Objective >>
Set down the material exactly as given, please, from its first line through the line that includes "return np.array([on_surf(x, y, fn)[[0, 2]]".

Supplied data >>
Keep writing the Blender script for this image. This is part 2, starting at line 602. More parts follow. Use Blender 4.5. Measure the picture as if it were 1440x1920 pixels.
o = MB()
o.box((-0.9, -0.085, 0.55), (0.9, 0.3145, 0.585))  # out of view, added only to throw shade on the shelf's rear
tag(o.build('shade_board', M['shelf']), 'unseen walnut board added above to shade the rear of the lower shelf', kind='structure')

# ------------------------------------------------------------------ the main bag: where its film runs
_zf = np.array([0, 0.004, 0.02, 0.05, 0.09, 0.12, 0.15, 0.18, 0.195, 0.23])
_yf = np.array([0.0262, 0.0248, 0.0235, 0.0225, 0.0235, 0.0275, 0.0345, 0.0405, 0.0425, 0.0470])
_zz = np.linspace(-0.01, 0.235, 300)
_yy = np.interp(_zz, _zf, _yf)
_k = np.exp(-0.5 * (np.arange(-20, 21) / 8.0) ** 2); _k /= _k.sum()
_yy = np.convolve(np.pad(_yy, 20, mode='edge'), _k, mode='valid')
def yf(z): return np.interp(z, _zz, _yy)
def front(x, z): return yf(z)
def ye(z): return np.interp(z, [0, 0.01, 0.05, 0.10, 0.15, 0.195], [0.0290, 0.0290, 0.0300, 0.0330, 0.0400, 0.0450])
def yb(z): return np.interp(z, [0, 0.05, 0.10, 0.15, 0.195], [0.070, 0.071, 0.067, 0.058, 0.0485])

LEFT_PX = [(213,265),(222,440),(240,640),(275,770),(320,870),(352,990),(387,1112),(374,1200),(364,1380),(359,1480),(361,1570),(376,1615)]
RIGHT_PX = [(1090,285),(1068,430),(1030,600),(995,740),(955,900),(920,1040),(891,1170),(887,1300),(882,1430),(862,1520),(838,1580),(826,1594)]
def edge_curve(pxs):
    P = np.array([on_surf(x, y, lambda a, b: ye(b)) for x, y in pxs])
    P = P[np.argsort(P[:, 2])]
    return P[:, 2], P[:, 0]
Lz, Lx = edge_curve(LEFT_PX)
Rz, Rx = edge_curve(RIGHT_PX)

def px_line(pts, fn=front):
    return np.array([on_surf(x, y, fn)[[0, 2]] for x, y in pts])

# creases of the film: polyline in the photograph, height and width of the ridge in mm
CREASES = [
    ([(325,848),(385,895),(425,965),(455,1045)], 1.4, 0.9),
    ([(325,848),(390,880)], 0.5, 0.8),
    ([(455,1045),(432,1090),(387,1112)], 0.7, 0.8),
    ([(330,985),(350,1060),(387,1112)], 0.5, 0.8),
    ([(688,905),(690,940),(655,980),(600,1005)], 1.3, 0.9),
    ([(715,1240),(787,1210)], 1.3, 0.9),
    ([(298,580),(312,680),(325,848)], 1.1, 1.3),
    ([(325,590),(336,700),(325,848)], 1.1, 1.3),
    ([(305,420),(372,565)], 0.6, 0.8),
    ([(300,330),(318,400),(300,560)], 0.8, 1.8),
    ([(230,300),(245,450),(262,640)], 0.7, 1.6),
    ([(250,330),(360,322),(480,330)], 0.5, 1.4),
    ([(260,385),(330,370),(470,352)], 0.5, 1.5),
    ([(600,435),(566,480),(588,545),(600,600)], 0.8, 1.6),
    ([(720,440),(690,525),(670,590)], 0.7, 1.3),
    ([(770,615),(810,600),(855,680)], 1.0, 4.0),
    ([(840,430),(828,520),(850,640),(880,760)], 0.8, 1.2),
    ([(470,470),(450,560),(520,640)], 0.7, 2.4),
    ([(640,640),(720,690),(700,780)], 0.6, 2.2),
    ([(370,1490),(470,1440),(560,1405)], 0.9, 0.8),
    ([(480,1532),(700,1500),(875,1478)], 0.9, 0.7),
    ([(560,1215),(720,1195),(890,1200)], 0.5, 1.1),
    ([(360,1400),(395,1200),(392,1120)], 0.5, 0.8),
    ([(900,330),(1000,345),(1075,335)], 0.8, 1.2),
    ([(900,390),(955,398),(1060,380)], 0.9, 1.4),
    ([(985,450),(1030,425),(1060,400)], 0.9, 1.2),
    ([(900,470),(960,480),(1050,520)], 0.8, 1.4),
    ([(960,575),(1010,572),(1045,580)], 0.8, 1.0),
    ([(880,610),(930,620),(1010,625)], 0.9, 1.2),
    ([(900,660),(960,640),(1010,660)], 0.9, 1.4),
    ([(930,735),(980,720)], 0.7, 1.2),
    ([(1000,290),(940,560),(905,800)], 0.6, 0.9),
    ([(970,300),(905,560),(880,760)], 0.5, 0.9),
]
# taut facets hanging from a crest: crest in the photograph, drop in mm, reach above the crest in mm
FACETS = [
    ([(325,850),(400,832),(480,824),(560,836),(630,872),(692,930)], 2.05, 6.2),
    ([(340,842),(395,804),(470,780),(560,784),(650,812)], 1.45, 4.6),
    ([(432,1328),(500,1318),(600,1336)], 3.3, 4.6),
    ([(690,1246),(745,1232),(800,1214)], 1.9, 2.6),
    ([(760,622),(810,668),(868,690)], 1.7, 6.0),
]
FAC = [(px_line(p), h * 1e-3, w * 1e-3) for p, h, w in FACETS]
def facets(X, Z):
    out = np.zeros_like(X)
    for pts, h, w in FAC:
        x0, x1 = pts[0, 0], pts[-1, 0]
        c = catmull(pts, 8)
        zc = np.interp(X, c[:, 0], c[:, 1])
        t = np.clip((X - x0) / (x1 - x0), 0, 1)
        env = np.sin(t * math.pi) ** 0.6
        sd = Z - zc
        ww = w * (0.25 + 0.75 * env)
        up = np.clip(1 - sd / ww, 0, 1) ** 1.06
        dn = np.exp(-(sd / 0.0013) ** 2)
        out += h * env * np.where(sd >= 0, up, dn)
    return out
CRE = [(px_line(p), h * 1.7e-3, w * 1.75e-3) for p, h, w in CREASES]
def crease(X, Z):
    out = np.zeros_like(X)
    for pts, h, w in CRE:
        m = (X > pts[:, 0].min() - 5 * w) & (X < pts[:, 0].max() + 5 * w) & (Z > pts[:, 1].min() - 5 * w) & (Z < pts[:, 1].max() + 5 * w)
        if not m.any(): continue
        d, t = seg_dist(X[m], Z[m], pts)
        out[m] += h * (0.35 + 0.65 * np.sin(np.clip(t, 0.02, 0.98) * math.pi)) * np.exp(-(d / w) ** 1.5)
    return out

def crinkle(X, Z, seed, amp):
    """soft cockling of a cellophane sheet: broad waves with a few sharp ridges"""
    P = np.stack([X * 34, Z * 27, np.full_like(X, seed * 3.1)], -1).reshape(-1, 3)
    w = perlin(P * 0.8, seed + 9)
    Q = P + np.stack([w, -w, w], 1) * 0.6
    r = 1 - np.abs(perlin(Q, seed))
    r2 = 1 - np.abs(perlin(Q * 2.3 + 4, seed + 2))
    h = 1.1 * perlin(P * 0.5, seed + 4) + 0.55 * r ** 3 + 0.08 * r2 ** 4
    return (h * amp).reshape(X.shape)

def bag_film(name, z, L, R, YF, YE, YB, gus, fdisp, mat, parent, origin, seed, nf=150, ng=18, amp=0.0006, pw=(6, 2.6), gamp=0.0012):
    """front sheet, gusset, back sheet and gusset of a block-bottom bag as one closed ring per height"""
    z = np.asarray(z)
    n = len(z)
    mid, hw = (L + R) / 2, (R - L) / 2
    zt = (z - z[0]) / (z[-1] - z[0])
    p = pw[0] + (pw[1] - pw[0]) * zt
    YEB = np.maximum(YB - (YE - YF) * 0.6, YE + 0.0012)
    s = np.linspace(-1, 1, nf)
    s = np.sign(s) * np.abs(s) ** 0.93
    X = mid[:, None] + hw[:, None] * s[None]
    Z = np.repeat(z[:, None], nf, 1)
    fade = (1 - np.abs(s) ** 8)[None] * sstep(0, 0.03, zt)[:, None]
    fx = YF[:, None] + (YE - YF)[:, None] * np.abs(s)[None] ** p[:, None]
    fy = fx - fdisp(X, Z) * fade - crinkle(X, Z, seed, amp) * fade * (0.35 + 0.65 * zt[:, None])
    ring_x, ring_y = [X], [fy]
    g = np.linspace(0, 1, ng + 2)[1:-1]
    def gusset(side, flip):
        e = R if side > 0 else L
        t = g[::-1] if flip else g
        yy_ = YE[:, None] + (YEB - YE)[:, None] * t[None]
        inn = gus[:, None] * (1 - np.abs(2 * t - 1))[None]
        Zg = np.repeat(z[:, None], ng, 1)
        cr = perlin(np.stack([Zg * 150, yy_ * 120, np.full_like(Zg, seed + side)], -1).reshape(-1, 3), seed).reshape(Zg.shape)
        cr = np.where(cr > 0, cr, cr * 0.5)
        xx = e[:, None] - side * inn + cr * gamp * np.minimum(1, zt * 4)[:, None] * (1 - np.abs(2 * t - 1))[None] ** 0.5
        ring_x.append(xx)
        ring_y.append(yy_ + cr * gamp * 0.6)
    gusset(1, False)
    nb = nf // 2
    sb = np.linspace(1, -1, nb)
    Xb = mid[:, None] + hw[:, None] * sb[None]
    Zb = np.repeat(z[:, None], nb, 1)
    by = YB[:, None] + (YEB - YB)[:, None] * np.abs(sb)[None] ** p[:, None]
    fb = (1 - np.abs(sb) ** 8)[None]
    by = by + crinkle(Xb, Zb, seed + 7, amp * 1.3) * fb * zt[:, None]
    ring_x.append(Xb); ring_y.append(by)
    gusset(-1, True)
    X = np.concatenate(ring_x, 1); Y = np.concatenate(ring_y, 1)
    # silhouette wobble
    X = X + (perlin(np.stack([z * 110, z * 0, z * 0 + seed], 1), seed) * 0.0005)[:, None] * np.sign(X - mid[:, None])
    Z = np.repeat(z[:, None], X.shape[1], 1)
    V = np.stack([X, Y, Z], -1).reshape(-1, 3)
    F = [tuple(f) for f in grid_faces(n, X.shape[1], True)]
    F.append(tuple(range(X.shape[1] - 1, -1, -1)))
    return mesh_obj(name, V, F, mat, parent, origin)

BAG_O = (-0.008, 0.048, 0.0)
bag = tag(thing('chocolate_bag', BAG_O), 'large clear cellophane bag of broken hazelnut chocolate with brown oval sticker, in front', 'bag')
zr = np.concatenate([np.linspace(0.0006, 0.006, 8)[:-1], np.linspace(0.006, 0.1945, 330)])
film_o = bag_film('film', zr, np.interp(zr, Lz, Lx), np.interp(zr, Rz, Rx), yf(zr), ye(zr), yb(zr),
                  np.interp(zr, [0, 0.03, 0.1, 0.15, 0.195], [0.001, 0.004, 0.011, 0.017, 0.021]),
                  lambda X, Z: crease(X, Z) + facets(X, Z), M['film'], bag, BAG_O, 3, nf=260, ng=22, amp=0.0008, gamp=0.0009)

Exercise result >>
Keep writing the Blender script for this image. This is part 2, starting at line 602. More parts follow. Use Blender 4.5. Measure the picture as if it were 1440x1920 pixels.
o = MB()
o.box((-0.9, -0.085, 0.55), (0.9, 0.3145, 0.585))  # out of view, added only to throw shade on the shelf's rear
tag(o.build('shade_board', M['shelf']), 'unseen walnut board added above to shade the rear of the lower shelf', kind='structure')

# ------------------------------------------------------------------ the main bag: where its film runs
_zf = np.array([0, 0.004, 0.02, 0.05, 0.09, 0.12, 0.15, 0.18, 0.195, 0.23])
_yf = np.array([0.0262, 0.0248, 0.0235, 0.0225, 0.0235, 0.0275, 0.0345, 0.0405, 0.0425, 0.0470])
_zz = np.linspace(-0.01, 0.235, 300)
_yy = np.interp(_zz, _zf, _yf)
_k = np.exp(-0.5 * (np.arange(-20, 21) / 8.0) ** 2); _k /= _k.sum()
_yy = np.convolve(np.pad(_yy, 20, mode='edge'), _k, mode='valid')
def yf(z): return np.interp(z, _zz, _yy)
def front(x, z): return yf(z)
def ye(z): return np.interp(z, [0, 0.01, 0.05, 0.10, 0.15, 0.195], [0.0290, 0.0290, 0.0300, 0.0330, 0.0400, 0.0450])
def yb(z): return np.interp(z, [0, 0.05, 0.10, 0.15, 0.195], [0.070, 0.071, 0.067, 0.058, 0.0485])

LEFT_PX = [(213,265),(222,440),(240,640),(275,770),(320,870),(352,990),(387,1112),(374,1200),(364,1380),(359,1480),(361,1570),(376,1615)]
RIGHT_PX = [(1090,285),(1068,430),(1030,600),(995,740),(955,900),(920,1040),(891,1170),(887,1300),(882,1430),(862,1520),(838,1580),(826,1594)]
def edge_curve(pxs):
    P = np.array([on_surf(x, y, lambda a, b: ye(b)) for x, y in pxs])
    P = P[np.argsort(P[:, 2])]
    return P[:, 2], P[:, 0]
Lz, Lx = edge_curve(LEFT_PX)
Rz, Rx = edge_curve(RIGHT_PX)

def px_line(pts, fn=front):
    return np.array([on_surf(x, y, fn)[[0, 2]] for x, y in pts])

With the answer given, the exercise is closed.